The point is the progressives don't need their own brand of populism to fight the teabaggers they need to do what all successful political movements do which is find a way to combine what might seem to be disparate voices into one big powerful uniting message. And the way to do this, is by fighting fire with fire and using their similarities with some libertarians to create a message to counter the douchebaggery of the teabaggers and the corporatists behind them with some of their same messages.
You could find plenty of people on liberatrian forums ridiculing the teabag morons too. And these people are anti-war, pro-small organic farming, pro-gay marriage, pro-choice, pro-renewable energy, anti-drug war, suspicious of police abusing power, anti-crony capitalism etc.. etc... some would call themselves atheist anarchists... Rothbard tried to bridge this gap, what about the left trying to bridge the gap to create a powerful new populist voice?
Klein and Paul are so far apart rhetorically and ideologically that I'd be interested in hearing how you would make this work.
I do think there may be some compromise based on unions and cooperatives.
It is also important to remember that the term "libertarian" is not a right-wing term. It actually originated in the context of left-anarchism, and its right-wing connotation is a relatively recent phenomenon which exists only within the US.
I agree with much of what you say here, but I also think it is wise to bear in mind that left-libertarians and right-libertarians are on opposite poles of the spectrum when it comes to the most fundamental issue, which is the issue of economics - whether the means of production ought to be publicly or privately owned. Nevertheless, genuine libertarians on the left and right share many social principles, and I think in this area you are absolutely right that the two sides could seriously benefit from joining together to protest common aspects of the prevailing authoritarianism. However, the left's biggest weakness in modern times seems to be its stubborn sectarianism and inability to create solidarity, even on issues where everyone on the left agrees. I often am amazed by how overwhelmingly difficult it is to get, say, Marxists and anarchists to cooperate for a common cause, even though they have a wide variety of causes in common. I absolutely respect your suggestion for libertarian solidarity on certain issues, I'm just not quite sure how to get there.

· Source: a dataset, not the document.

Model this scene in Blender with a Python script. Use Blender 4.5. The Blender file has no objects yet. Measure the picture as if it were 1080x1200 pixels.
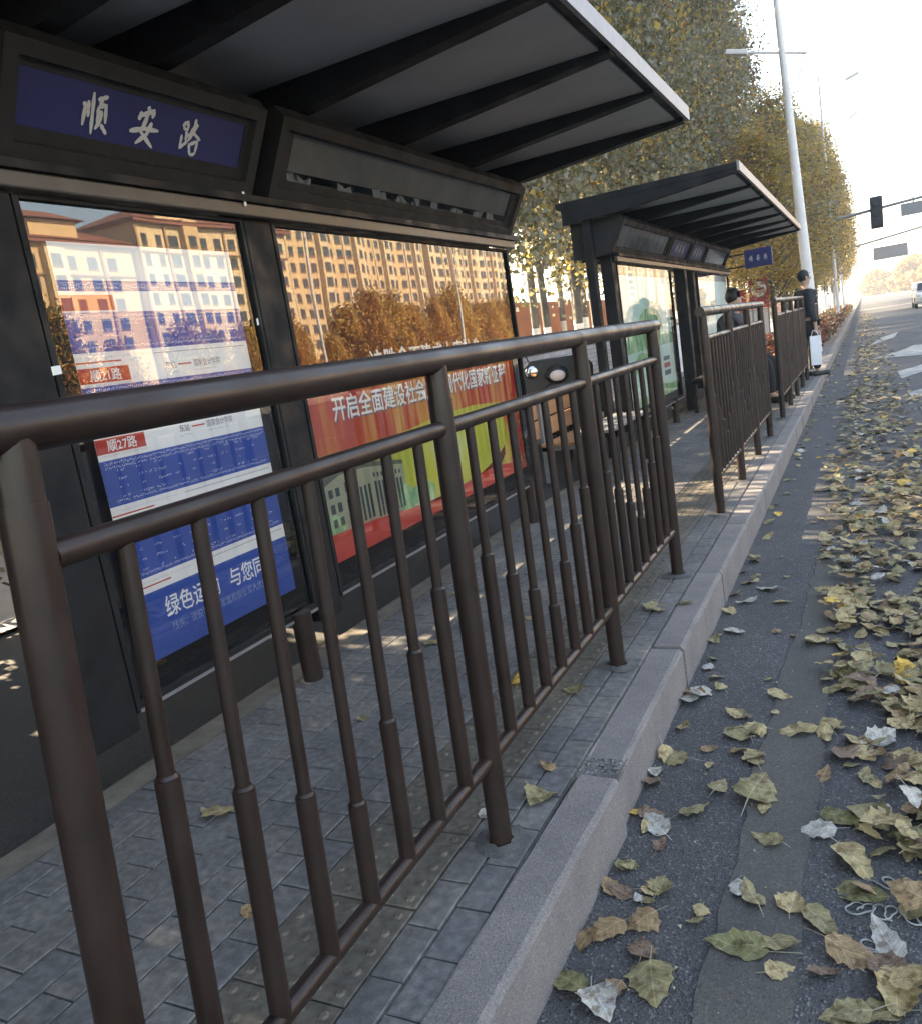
import bpy, bmesh, math, random
import numpy as np
from mathutils import Vector, Matrix
R = math.radians
random.seed(7)
rng = np.random.default_rng(11)
sc = bpy.context.scene
COL = sc.collection

# ------------------------------------------------------------------ camera, sky, sun, exposure
cd = bpy.data.cameras.new('camera')
cam = bpy.data.objects.new('camera', cd); COL.objects.link(cam)
CAMPOS = Vector((0.9175, 0.0, 1.2473))
right = Vector((0.88915793, 0.43115359, -0.15331264))
up = Vector((0.05298647, 0.23577542, 0.97036199))
fwd = Vector((-0.45452241, 0.87092855, -0.18679627))
m = Matrix((right, up, -fwd)).transposed().to_4x4(); m.translation = CAMPOS
cam.matrix_world = m
cd.sensor_fit = 'HORIZONTAL'; cd.sensor_width = 36.0
cd.lens = 955.3774 / 1080 * 36
cd.clip_start = 0.05; cd.clip_end = 2000
sc.camera = cam

SUN_AZ = R(78)      # to the left of straight ahead (+y towards -x)
SUN_EL = R(29)
W = bpy.data.worlds.new('World'); sc.world = W; W.use_nodes = True
nt = W.node_tree; nt.nodes.clear()
sky = nt.nodes.new('ShaderNodeTexSky'); sky.sky_type = 'NISHITA'; sky.sun_disc = False
sky.sun_elevation = SUN_EL; sky.sun_rotation = -SUN_AZ
sky.air_density = 1.0; sky.dust_density = 0.8; sky.ozone_density = 1.0
bg = nt.nodes.new('ShaderNodeBackground'); bg.inputs['Strength'].default_value = 0.12
wo = nt.nodes.new('ShaderNodeOutputWorld')
nt.links.new(sky.outputs[0], bg.inputs[0]); nt.links.new(bg.outputs[0], wo.inputs[0])
sd = bpy.data.lights.new('sun', 'SUN'); sd.energy = 5.0; sd.angle = R(0.6); sd.color = (1.0, 0.87, 0.68)
so = bpy.data.objects.new('sun', sd); COL.objects.link(so)
sv = Vector((-math.sin(SUN_AZ) * math.cos(SUN_EL), math.cos(SUN_AZ) * math.cos(SUN_EL), math.sin(SUN_EL)))
so.rotation_euler = sv.to_track_quat('Z', 'Y').to_euler(); so.location = sv * 60
vs = sc.view_settings
vs.view_transform = 'Standard'; vs.look = 'None'; vs.gamma = 1; vs.use_curve_mapping = False
vs.exposure = 3.05
vs.use_white_balance = True; vs.white_balance_temperature = 7700; vs.white_balance_tint = 10
sc.cycles.use_denoising = True
sc.cycles.max_bounces = 8; sc.cycles.transparent_max_bounces = 12
sc.cycles.volume_bounces = 0
sc.cycles.sample_clamp_indirect = 6

# ------------------------------------------------------------------ materials
def nmat(name):
    mt = bpy.data.materials.new(name); mt.use_nodes = True
    t = mt.node_tree; b = t.nodes['Principled BSDF']
    return mt, t, b
def mat(name, col, rough=0.6, metal=0.0, var=0.12, scale=8.0, bump=0.0, bscale=60.0, spec=0.5, col2=None, coat=0.0, detail=5.0, stretch=None):
    """principled with noise colour variation and fine relief (object coordinates)"""
    mt, t, b = nmat(name)
    tc = t.nodes.new('ShaderNodeTexCoord'); src = tc.outputs['Object']
    if stretch:
        mp = t.nodes.new('ShaderNodeMapping'); mp.inputs['Scale'].default_value = stretch
        t.links.new(src, mp.inputs[0]); src = mp.outputs[0]
    n = t.nodes.new('ShaderNodeTexNoise'); n.inputs['Scale'].default_value = scale; n.inputs['Detail'].default_value = detail
    n.inputs['Roughness'].default_value = 0.6
    t.links.new(src, n.inputs['Vector'])
    rp = t.nodes.new('ShaderNodeValToRGB')
    c2 = col2 if col2 else tuple(c * (1 + var) for c in col)
    c1 = col if col2 else tuple(c * (1 - var) for c in col)
    rp.color_ramp.elements[0].position = 0.32; rp.color_ramp.elements[1].position = 0.68
    rp.color_ramp.elements[0].color = (*c1, 1); rp.color_ramp.elements[1].color = (*c2, 1)
    t.links.new(n.outputs['Fac'], rp.inputs[0]); t.links.new(rp.outputs[0], b.inputs['Base Color'])
    b.inputs['Roughness'].default_value = rough; b.inputs['Metallic'].default_value = metal
    b.inputs['Specular IOR Level'].default_value = spec
    b.inputs['Coat Weight'].default_value = coat
    if bump:
        n2 = t.nodes.new('ShaderNodeTexNoise'); n2.inputs['Scale'].default_value = bscale; n2.inputs['Detail'].default_value = 6
        bp = t.nodes.new('ShaderNodeBump'); bp.inputs['Strength'].default_value = bump; bp.inputs['Distance'].default_value = 0.01
        t.links.new(src, n2.inputs['Vector']); t.links.new(n2.outputs['Fac'], bp.inputs['Height'])
        t.links.new(bp.outputs[0], b.inputs['Normal'])
    return mt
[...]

THE NEWSPAPER INDUSTRY IS AN OPPORTUNITY. SO IS THE POSSIBILITY OF BANDWIDTH FOR THE REST OF THE COUNTRY OUTSIDE OF BIG CITIES FOR BROADBAND AND LOW-POWER RADIO
I think we need to use the gap in newspaper availability to grab some more of the media space to spread a new-way-forward message. Local groups should start now organizing for some stimulus money to institute local, citizen owned broadband. Same with other media. We could have more local radio if we grab it also. The thing is we have a narrow window to lay claim on some of this territory for the commons. The money goes out in early 2010!
I have serious disagreements with the teabaggers, but at least they're trying to put pressure on the Administration, and they are opposed to the bank bailouts. They are active and involved citizens rather than passive consumers of whatever the system serves up. If the left doesn't make a serious effort to push Obama in a more progressive direction both by activism and by building the Green Party, it will be in the same situation that it always is: "Sure the Democrats are seriously flawed, but the Republicans are even worse! What can we do but support the lesser evil?"